What this task involves:
Print verbatim the opening line of the material and every subsequent line through the one containing "COL = scene.collection".

Provided material:
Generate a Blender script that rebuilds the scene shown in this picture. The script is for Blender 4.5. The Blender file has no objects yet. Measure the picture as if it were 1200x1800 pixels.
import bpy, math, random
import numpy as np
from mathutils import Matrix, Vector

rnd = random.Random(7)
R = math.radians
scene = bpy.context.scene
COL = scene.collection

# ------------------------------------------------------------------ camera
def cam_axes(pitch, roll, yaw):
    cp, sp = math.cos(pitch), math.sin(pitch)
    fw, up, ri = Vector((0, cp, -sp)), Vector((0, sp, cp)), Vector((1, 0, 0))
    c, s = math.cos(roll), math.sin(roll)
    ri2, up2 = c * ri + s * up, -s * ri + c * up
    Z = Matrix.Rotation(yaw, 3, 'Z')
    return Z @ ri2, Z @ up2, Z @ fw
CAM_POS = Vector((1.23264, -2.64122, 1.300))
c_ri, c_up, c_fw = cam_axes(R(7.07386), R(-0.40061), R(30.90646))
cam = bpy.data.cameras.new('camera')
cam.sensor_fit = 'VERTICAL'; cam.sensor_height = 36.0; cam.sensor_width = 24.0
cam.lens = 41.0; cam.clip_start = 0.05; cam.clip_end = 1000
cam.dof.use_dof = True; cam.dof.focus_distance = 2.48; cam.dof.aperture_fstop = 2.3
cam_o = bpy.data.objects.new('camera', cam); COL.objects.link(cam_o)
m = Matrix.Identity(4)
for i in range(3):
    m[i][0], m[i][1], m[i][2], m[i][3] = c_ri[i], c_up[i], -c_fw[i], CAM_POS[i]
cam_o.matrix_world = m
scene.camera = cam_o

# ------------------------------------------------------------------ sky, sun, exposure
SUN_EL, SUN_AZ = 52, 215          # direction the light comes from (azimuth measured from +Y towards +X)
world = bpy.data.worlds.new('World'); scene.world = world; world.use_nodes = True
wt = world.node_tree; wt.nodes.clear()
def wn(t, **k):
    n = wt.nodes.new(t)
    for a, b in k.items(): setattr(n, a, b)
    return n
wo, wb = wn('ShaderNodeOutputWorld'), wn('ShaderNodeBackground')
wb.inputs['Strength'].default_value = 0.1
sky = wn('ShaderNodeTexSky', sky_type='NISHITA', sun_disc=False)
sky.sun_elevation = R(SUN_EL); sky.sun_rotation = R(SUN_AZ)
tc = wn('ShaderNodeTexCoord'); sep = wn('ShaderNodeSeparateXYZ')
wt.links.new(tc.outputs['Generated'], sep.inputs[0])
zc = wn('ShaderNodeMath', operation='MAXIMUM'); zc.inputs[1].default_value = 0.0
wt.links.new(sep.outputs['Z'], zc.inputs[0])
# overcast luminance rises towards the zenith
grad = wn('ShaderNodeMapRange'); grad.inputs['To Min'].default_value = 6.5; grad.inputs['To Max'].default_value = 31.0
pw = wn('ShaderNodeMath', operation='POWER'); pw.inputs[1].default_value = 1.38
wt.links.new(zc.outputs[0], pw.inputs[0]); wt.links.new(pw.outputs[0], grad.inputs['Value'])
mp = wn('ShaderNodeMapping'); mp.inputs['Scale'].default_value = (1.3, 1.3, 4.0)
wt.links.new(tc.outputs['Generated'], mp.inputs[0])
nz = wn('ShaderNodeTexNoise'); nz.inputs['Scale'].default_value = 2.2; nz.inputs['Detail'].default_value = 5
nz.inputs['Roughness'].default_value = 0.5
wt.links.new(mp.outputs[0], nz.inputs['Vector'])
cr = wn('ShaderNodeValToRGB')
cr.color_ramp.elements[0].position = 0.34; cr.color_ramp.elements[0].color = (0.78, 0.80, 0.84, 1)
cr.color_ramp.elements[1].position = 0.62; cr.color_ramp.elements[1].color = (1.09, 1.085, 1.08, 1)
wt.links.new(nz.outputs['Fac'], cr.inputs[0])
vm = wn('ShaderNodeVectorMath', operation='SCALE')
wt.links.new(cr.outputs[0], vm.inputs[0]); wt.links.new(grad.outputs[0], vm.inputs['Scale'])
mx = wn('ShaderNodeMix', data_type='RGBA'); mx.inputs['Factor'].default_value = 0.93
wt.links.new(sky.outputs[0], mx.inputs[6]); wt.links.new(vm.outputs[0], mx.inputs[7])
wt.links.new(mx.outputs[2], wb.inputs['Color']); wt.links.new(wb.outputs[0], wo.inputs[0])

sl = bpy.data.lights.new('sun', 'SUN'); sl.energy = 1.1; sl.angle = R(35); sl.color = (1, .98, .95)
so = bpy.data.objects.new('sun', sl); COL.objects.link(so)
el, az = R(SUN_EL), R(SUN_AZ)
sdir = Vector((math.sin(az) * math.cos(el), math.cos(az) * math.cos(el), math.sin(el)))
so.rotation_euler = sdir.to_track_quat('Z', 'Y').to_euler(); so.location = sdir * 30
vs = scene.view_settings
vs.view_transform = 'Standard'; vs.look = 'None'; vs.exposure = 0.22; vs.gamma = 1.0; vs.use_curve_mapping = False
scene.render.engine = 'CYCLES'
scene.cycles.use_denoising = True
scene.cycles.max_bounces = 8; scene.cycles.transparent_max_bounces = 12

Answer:
Generate a Blender script that rebuilds the scene shown in this picture. The script is for Blender 4.5. The Blender file has no objects yet. Measure the picture as if it were 1200x1800 pixels.
import bpy, math, random
import numpy as np
from mathutils import Matrix, Vector

rnd = random.Random(7)
R = math.radians
scene = bpy.context.scene
COL = scene.collection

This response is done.